Этот аргумент, в отличие от первого, привносит значительную новизну в критику Ориентализма. Как заметил Фред Халлидей в дискуссии вокруг книги, критика ориенталистских построений была как правило материалистической в своей основе и основывалась на политэкономии; оригинальность Саида заключалась в том, что он сформулировал тезис, который кивнул в сторону этого старого подхода, но затем решительно отошел от него, предложив однозначно культурологическую альтернативу. Таким образом, «в то время как большая часть других работ была сформулирована в общих марксистских терминах и представляла собой универсалистскую критику, Саид, отказавшись от материалистического анализа, попытался применить литературную критическую методологию и предложить анализ, специфичный для того, что называется "Востоком"» [11]. Именно к этому новшеству мы сейчас и обратимся.

Два ранних критика

Второй аргумент Саида привлек к себе определенное внимание в первые годы после публикации «Ориентализма». Наиболее ярко оно выразилось в язвительной критике Садика Джалала аль-Азма в журнале «Хамсин», а затем в резком выпаде Айджаза Ахмада в его книге «В теории». Как верно заметил аль-Азм, второй аргумент Саида не только входил в противоречие с его целью — критически рассмотреть ориенталистские взгляды на современную историю — но и фатально подрывал ее. Утверждение Саида о том, что Ориентализм был определяющим элементом западных представлений о Востоке, без привязки к какой-либо социальной или институциональной матрице, явно указывало на то, что Ориентализм был в некотором роде частью устойчивого когнитивного аппарата Запада. По мнению аль-Азма, это неминуемо вело к выводу, что «"Ориентализм" — это не модерное явление…, а естественный продукт древней и почти непреодолимой склонности европейского сознания искажать реалии других культур, народов и их языков в пользу самоутверждения Запада» [12]. Но если Саид имел ввиду именно это, то не является ли это утверждение воскрешением того самого Ориентализма, который он отвергал? В конце концов, определяющей характеристикой этого мировоззрения была идея онтологической пропасти, разделяющей Восток и Запад, которую не могут преодолеть исходящие с Запада категории и теории. Иными словами, западный разум не способен постичь истинную природу восточной культуры. Выдвижение Саидом дискурса Ориентализма в качестве неизменного компонента западной культуры, укрепляло именно эту идею — непостижимости Востока для западных глаз, от Древней Греции и до Генри Киссинджера.

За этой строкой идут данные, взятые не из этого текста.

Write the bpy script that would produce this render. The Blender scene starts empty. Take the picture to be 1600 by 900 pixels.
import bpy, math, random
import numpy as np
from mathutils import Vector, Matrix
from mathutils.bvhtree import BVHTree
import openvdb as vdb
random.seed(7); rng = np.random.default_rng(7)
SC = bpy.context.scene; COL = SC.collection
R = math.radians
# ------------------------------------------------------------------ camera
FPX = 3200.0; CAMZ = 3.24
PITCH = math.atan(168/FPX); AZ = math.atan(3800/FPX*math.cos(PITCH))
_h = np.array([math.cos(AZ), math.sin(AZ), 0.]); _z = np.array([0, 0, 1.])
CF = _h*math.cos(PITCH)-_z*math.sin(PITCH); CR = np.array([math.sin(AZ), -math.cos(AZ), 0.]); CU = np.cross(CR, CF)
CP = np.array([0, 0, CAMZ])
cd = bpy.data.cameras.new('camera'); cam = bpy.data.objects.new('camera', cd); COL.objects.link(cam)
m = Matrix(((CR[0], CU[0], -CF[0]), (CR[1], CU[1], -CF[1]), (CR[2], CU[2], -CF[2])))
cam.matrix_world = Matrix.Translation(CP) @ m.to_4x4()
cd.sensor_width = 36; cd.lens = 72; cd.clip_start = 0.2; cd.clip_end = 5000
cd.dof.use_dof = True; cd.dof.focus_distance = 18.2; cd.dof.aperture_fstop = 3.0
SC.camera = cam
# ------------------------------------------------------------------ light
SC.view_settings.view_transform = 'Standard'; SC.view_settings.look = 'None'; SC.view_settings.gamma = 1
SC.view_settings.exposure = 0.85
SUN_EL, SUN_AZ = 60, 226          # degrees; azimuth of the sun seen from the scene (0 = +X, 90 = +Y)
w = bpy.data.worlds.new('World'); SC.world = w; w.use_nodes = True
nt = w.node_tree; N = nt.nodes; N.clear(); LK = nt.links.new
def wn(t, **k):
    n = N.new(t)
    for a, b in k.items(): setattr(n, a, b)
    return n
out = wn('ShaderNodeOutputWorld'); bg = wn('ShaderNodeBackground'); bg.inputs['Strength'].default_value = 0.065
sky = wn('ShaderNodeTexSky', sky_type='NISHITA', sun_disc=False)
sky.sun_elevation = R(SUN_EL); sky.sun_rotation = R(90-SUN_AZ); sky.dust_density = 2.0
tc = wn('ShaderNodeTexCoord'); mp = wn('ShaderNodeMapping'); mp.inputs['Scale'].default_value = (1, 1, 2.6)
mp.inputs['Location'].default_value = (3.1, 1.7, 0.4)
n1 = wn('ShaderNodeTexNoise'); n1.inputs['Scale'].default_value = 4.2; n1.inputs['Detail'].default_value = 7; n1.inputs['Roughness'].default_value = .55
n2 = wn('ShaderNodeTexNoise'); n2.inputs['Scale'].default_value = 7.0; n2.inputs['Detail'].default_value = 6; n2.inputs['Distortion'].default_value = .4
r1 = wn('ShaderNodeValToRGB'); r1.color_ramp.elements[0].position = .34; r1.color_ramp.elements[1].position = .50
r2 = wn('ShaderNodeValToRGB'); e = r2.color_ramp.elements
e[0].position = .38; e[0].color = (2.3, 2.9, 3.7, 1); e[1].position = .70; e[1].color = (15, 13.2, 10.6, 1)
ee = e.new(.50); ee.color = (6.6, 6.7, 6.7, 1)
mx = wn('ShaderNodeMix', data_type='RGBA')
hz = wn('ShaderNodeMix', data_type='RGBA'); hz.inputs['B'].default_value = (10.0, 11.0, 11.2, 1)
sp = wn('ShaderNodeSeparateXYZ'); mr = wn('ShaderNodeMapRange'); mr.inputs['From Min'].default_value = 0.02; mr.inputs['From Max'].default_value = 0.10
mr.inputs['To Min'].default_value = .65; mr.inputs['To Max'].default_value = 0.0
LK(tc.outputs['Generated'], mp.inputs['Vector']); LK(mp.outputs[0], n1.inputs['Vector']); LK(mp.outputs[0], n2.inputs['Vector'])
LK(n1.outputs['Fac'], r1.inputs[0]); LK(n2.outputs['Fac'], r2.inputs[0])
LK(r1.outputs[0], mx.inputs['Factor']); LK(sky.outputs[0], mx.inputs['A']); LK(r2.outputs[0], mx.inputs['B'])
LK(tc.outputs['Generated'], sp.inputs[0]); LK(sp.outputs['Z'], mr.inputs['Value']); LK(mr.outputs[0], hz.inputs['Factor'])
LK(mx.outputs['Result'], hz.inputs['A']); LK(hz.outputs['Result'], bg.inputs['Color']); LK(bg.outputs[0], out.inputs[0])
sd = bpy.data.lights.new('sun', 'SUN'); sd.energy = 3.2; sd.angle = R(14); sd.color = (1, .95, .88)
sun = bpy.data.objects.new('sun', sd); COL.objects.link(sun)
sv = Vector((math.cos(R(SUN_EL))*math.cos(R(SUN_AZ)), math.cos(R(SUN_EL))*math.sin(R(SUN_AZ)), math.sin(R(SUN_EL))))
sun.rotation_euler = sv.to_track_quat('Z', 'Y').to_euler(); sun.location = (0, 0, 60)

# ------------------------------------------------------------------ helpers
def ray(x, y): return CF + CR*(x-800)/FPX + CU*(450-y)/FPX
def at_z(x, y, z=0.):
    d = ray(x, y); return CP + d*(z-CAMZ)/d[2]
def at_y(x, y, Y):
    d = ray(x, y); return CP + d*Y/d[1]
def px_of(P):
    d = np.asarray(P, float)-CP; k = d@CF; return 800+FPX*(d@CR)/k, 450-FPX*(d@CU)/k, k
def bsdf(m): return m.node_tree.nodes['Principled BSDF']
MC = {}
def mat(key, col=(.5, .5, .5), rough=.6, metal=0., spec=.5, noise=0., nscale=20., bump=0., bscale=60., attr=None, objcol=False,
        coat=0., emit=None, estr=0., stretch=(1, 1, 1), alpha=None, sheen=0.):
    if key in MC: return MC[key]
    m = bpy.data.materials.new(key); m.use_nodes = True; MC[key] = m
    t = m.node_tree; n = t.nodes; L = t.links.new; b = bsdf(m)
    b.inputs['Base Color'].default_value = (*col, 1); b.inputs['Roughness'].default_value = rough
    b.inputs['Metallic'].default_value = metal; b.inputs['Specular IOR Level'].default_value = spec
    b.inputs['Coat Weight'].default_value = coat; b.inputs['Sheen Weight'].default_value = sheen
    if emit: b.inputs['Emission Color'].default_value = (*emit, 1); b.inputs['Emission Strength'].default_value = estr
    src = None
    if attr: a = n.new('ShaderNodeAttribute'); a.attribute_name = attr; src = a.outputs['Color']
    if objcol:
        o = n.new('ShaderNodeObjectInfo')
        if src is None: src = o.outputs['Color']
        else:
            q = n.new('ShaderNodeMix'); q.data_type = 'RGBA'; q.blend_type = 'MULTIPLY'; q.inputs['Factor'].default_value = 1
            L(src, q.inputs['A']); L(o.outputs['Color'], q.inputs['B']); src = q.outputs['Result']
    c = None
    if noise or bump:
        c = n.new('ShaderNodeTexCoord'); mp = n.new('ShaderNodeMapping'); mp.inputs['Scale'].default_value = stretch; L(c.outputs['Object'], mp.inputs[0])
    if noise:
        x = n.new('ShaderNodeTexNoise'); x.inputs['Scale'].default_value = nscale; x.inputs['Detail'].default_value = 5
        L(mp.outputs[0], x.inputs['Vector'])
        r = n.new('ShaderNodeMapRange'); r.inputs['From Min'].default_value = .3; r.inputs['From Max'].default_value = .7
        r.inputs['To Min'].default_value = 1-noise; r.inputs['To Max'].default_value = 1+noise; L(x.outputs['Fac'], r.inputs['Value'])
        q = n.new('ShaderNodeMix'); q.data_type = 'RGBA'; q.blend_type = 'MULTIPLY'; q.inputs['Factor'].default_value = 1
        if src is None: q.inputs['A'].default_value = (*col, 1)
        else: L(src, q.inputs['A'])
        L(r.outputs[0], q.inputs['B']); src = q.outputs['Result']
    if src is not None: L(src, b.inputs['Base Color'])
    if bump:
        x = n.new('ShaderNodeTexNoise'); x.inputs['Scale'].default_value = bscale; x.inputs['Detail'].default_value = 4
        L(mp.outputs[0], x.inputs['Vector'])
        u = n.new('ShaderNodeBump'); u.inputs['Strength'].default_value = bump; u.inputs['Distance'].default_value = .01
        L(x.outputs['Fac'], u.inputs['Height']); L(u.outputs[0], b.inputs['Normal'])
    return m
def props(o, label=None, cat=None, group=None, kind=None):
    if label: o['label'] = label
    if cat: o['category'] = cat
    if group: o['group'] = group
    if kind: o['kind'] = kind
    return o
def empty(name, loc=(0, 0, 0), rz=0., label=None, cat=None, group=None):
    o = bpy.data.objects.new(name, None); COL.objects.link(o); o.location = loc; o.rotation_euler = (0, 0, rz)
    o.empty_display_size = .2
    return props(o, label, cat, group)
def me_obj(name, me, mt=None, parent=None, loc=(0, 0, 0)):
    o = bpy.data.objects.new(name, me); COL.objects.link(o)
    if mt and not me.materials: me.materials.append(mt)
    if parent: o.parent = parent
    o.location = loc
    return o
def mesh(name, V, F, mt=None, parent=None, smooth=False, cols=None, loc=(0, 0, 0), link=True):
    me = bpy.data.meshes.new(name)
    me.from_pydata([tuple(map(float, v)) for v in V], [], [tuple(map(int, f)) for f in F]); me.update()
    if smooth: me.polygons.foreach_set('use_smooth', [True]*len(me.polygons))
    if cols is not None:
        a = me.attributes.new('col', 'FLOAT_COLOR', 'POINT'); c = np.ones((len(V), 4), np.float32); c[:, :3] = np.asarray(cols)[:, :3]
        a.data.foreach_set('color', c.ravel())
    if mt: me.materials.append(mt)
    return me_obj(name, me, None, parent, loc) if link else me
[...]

Те же вопросы относительно второго аргумента Саида были подняты Айджазом Ахмадом в рамках его работы «В теории», опубликованной почти спустя десять лет после рецензии аль-Азма [13]. Ахмад предположил, что второе представление Саида о связи Ориентализма и колониализма, возможно, объясняется влиянием Мишеля Фуко, хотя Ахмад и сомневается, что Фуко поддержал бы идею предполагаемой преемственности западного дискурса от Гомера до Ричарда Никсона [14]. Тем не менее, критической проблемой для Ахмада выступила не верность Саида взглядам Фуко. Его внимание обращено на теоретические и политические последствия локализации Ориентализма глубоко в недрах западной культуры, а не в числе последствий колониализма. В частности, Ахмад поставил два следующих вопроса.

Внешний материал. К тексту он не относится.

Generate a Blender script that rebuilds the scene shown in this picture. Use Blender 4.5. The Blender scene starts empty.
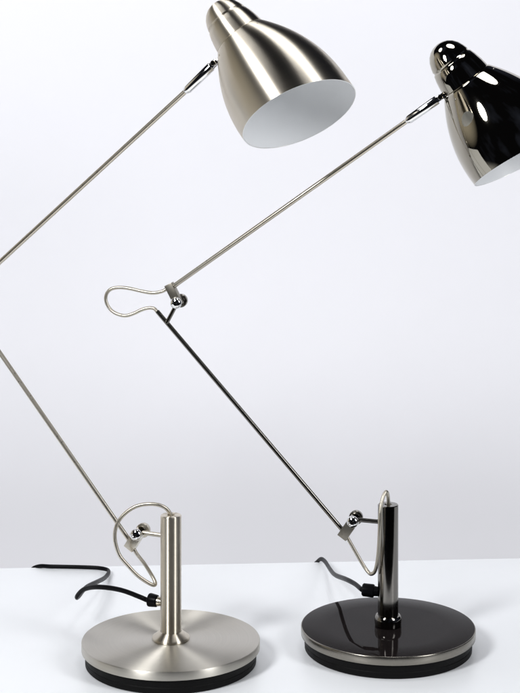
import bpy, bmesh, math, random
from mathutils import Vector, Matrix
random.seed(4)
S = bpy.context.scene
C = S.collection
PI = math.pi
V = Vector

# ------------------------------------------------------------------ materials
def new_mat(name):
    m = bpy.data.materials.new(name); m.use_nodes = True
    nt = m.node_tree
    return m, nt, nt.nodes['Principled BSDF']

def node(nt, kind, **kw):
    n = nt.nodes.new(kind)
    for k, v in kw.items():
        if k in n.inputs: n.inputs[k].default_value = v
        else: setattr(n, k, v)
    return n

def plain(name, col, rough, metal=0.0, var=0.0, scale=60, bump=0.0, spec=0.5, cvar=0.0, tint=None, relief=.0005):
    """a plain surface with faint unevenness of gloss and, if asked, of relief"""
    m, nt, b = new_mat(name)
    b.inputs['Base Color'].default_value = (*col, 1)
    b.inputs['Metallic'].default_value = metal
    b.inputs['Specular IOR Level'].default_value = spec
    if tint: b.inputs['Specular Tint'].default_value = (*tint, 1)
    tc = node(nt, 'ShaderNodeTexCoord')
    if cvar:
        nc = node(nt, 'ShaderNodeTexNoise', Scale=scale * .35, Detail=6.0, Roughness=.6)
        nt.links.new(tc.outputs['Object'], nc.inputs['Vector'])
        mc = node(nt, 'ShaderNodeMix', data_type='RGBA')
        mc.inputs[6].default_value = (*[c * (1 - cvar) for c in col], 1); mc.inputs[7].default_value = (*[min(1, c * (1 + cvar)) for c in col], 1)
        nt.links.new(nc.outputs['Fac'], mc.inputs[0]); nt.links.new(mc.outputs[2], b.inputs['Base Color'])
    nz = node(nt, 'ShaderNodeTexNoise', Scale=scale, Detail=4.0)
    nt.links.new(tc.outputs['Object'], nz.inputs['Vector'])
    mr = node(nt, 'ShaderNodeMapRange')
    mr.inputs['To Min'].default_value = max(0.0, rough - var)
    mr.inputs['To Max'].default_value = rough + var
    nt.links.new(nz.outputs['Fac'], mr.inputs['Value'])
    nt.links.new(mr.outputs['Result'], b.inputs['Roughness'])
    if bump:
        bp = node(nt, 'ShaderNodeBump', Strength=bump, Distance=relief)
        nt.links.new(nz.outputs['Fac'], bp.inputs['Height'])
        nt.links.new(bp.outputs['Normal'], b.inputs['Normal'])
    return m

def brushed(name, col, rough, aniso, along=3.0, across=3200.0, bump=0.012):
    """metal brushed along U (round the lathe axis): streaky gloss, fine scratches, stretched highlights"""
    m, nt, b = new_mat(name)
    b.inputs['Metallic'].default_value = 1.0
    b.inputs['Anisotropic'].default_value = aniso
    b.inputs['Anisotropic Rotation'].default_value = .25      # gloss spreads across the brush lines
    tan = node(nt, 'ShaderNodeTangent', direction_type='UV_MAP', uv_map='UVMap')
    nt.links.new(tan.outputs['Tangent'], b.inputs['Tangent'])
    uv = node(nt, 'ShaderNodeUVMap', uv_map='UVMap')
    mp = node(nt, 'ShaderNodeMapping'); mp.inputs['Scale'].default_value = (along, across, 1)
    nt.links.new(uv.outputs['UV'], mp.inputs['Vector'])
    nz = node(nt, 'ShaderNodeTexNoise', Scale=1.0, Detail=3.0)
    nt.links.new(mp.outputs['Vector'], nz.inputs['Vector'])
    tc = node(nt, 'ShaderNodeTexCoord')
    n2 = node(nt, 'ShaderNodeTexNoise', Scale=35.0, Detail=5.0)
    nt.links.new(tc.outputs['Object'], n2.inputs['Vector'])
    mr = node(nt, 'ShaderNodeMapRange')
    mr.inputs['To Min'].default_value = rough - .10; mr.inputs['To Max'].default_value = rough + .10
    ad = node(nt, 'ShaderNodeMix', data_type='FLOAT')
    ad.inputs[0].default_value = .6
    nt.links.new(nz.outputs['Fac'], ad.inputs[2]); nt.links.new(n2.outputs['Fac'], ad.inputs[3])
    nt.links.new(ad.outputs[0], mr.inputs['Value'])
    nt.links.new(mr.outputs['Result'], b.inputs['Roughness'])
    cr = node(nt, 'ShaderNodeMix', data_type='RGBA')
    cr.inputs[6].default_value = (*[c * .9 for c in col], 1); cr.inputs[7].default_value = (*[min(1, c * 1.1) for c in col], 1)
    nt.links.new(nz.outputs['Fac'], cr.inputs[0])
    nt.links.new(cr.outputs[2], b.inputs['Base Color'])
    bp = node(nt, 'ShaderNodeBump', Strength=bump, Distance=0.0004)
    nt.links.new(nz.outputs['Fac'], bp.inputs['Height'])
    nt.links.new(bp.outputs['Normal'], b.inputs['Normal'])
    return m

NICKEL = brushed('brushed_nickel', (.70, .645, .545), .37, 1.0)
NICKEL_DISC = brushed('turned_nickel', (.58, .555, .50), .46, .92, 2.5, 1300.0, .005)
NICKEL_ROD = plain('satin_nickel', (.58, .54, .46), .29, 1, .05, 300)
CHROME = plain('bright_chrome', (.80, .80, .80), .06, 1, .02, 200)
BLACK_CHROME = plain('black_chrome', (.38, .355, .30), .035, 1, .015, 28, .35, relief=.0004)
BLACK_POST = plain('smoked_chrome', (.20, .19, .175), .11, 1, .03, 60)
BLACK_ROD = plain('dark_smoked_rod', (.20, .19, .17), .2, 1, .04, 200)
BLACK_BLOCK = plain('smoked_satin_block', (.30, .28, .24), .38, 1, .05, 200)
SMOKED_EDGE = brushed('smoked_brushed_edge', (.25, .235, .205), .26, .5)
GLOSS_TOP = plain('black_lacquer', (.010, .008, .008), .04, 0, .012, 40, 0, .03, tint=(1, .88, .88))
ENAMEL = plain('white_enamel', (.86, .875, .89), .42, 0, .05, 90)
RUBBER = plain('black_rubber', (.004, .004, .004), .55, 0, .1, 150, .1, .1)
CORD = plain('black_vinyl_cord', (.004, .004, .005), .34, 0, .06, 200, 0, .06)

# ------------------------------------------------------------------ mesh helpers
def build(name, bm, mat, parent=None, sharp=35):
    bmesh.ops.recalc_face_normals(bm, faces=bm.faces[:])
    me = bpy.data.meshes.new(name)
    bm.to_mesh(me); bm.free()
    me.polygons.foreach_set('use_smooth', [True] * len(me.polygons))
    me.set_sharp_from_angle(angle=math.radians(sharp))
    for m in (mat if isinstance(mat, (list, tuple)) else [mat]):
        me.materials.append(m)
    o = bpy.data.objects.new(name, me); C.objects.link(o)
    if parent: o.parent = parent
    return o

def frame(axis):
    a = V(axis).normalized()
    t = V((0, 0, 1)) if abs(a.z) < .9 else V((1, 0, 0))
    e1 = (t - a * t.dot(a)).normalized()
    return a, e1, a.cross(e1)

def lathe(bm, prof, origin=(0, 0, 0), axis=(0, 0, 1), n=64, e1=None):
    """revolve (t, r) pairs about an axis; U runs round, V runs along the profile"""
    a, b1, b2 = frame(axis)
    if e1 is not None:
        b1 = V(e1).normalized(); b2 = a.cross(b1)
    o = V(origin)
    uvl = (bm.loops.layers.uv.get('UVMap') or bm.loops.layers.uv.new('UVMap'))
    s = [0.0]
    for (t0, r0), (t1, r1) in zip(prof, prof[1:]): s.append(s[-1] + math.hypot(t1 - t0, r1 - r0))
    rows = []
    for t, r in prof:
        if r < 1e-7:
            rows.append([bm.verts.new(o + a * t)] * n)
        else:
            rows.append([])
            for k in range(n):
                p = 2 * PI * k / n
                rows[-1].append(bm.verts.new(o + a * t + (b1 * math.cos(p) + b2 * math.sin(p)) * r))
    for i in range(len(rows) - 1):
        for k in range(n):
            k2 = (k + 1) % n
            q = [(rows[i][k], k / n, s[i]), (rows[i][k2], (k + 1) / n, s[i]), (rows[i + 1][k2], (k + 1) / n, s[i + 1]), (rows[i + 1][k], k / n, s[i + 1])]
            seen, u = [], []
            for v, x, y in q:
                if v not in seen: seen.append(v); u.append((x, y))
            if len(seen) < 3: continue
            f = bm.faces.new(seen)
            for l, c in zip(f.loops, u): l[uvl].uv = c
    return bm

def rod(bm, p, q, r, n=20, ch=.0004):
    p, q = V(p), V(q); L = (q - p).length
    return lathe(bm, [(0, 0), (0, r - ch), (ch, r), (L - ch, r), (L, r - ch), (L, 0)], p, q - p, n)

def catmull(pts, sub=10):
    P = [V(p) for p in pts]
    P = [P[0] * 2 - P[1]] + P + [P[-1] * 2 - P[-2]]
    out = []
    for i in range(1, len(P) - 2):
        a, b, c, d = P[i - 1:i + 3]
        for k in range(sub):
            t = k / sub
            out.append(.5 * ((2 * b) + (c - a) * t + (2 * a - 5 * b + 4 * c - d) * t * t + (3 * b - a - 3 * c + d) * t ** 3))
    out.append(P[-2].copy())
    return out

def smooth(pts, it=2):
    for _ in range(it):
        pts = [pts[0]] + [(pts[i - 1] + pts[i] * 2 + pts[i + 1]) / 4 for i in range(1, len(pts) - 1)] + [pts[-1]]
    return pts

def tube(bm, pts, r, n=14, flat=1.0, coil=0.0):
    """sweep a round (or flattened) section along a curve; coil > 0 winds it like a spring conduit"""
    pts = [V(p) for p in pts]
    tans = [(pts[min(i + 1, len(pts) - 1)] - pts[max(i - 1, 0)]).normalized() for i in range(len(pts))]
    _, e, _ = frame(tans[0])
    rows = []; s = 0.0
    for i, (p, t) in enumerate(zip(pts, tans)):
        e = (e - t * e.dot(t)).normalized(); g = t.cross(e)
        if i: s += (p - pts[i - 1]).length
        rr = r * (1 + coil * math.sin(2 * PI * s / .0011)) if coil else r
        rows.append([bm.verts.new(p + (e * math.cos(2 * PI * k / n) * flat + g * math.sin(2 * PI * k / n)) * rr) for k in range(n)])
    for A, B in zip(rows, rows[1:]):
        for k in range(n): bm.faces.new((A[k], A[(k + 1) % n], B[(k + 1) % n], B[k]))
    bm.faces.new(rows[0][::-1]); bm.faces.new(rows[-1])
    return bm

def resample(pts, step):
    out = [pts[0].copy()]; acc = 0.0
    for a, b in zip(pts, pts[1:]):
        L = (b - a).length; d = step - acc
        while d <= L:
            out.append(a.lerp(b, d / L)); d += step
        acc = (acc + L) % step if L + acc >= step else acc + L
    out.append(pts[-1].copy())
    return out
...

Во-первых, судя по всему, Саид видел ориенталистское мышление настолько всепроникающим и настолько сильным по своему влиянию, что возможность вырваться из его власти представала крайне маловероятной. Поэтому даже мыслители, известные как яростные критики британского колониализма, были легко вписаны в преступные ряды европейских ориенталистов. Наиболее заметной фигурой в этом отношении является Карл Маркс, которого Саид низводит до этого позорного статуса с самыми скудными объяснениями. Выдвижение Ахмадом этого вопроса на первый план оправдано, учитывая ведущую роль, которую Маркс и его последователи сыграли не только в критике расистских взглядов апологетов колониализма, но и в антиколониальных движениях — от Ирландии до Индии, от Танзании до родной для Саида Палестины. Опять же, Ахмад верно указал, что те самые отрывки, которые Саид выделил как примеры культурного парохиализма, могут быть легко прочитаны в совершенно ином ключе — как описывающие не превосходство западной культуры, а жестокость колониального правления. Но независимо от суждений о Марксе, вопрос заключался в том, насколько обосновано утверждение Саида, согласно которому Ориентализм не только восходит к классической Греции, но и обладает такой силой, что захватывает даже своих критиков.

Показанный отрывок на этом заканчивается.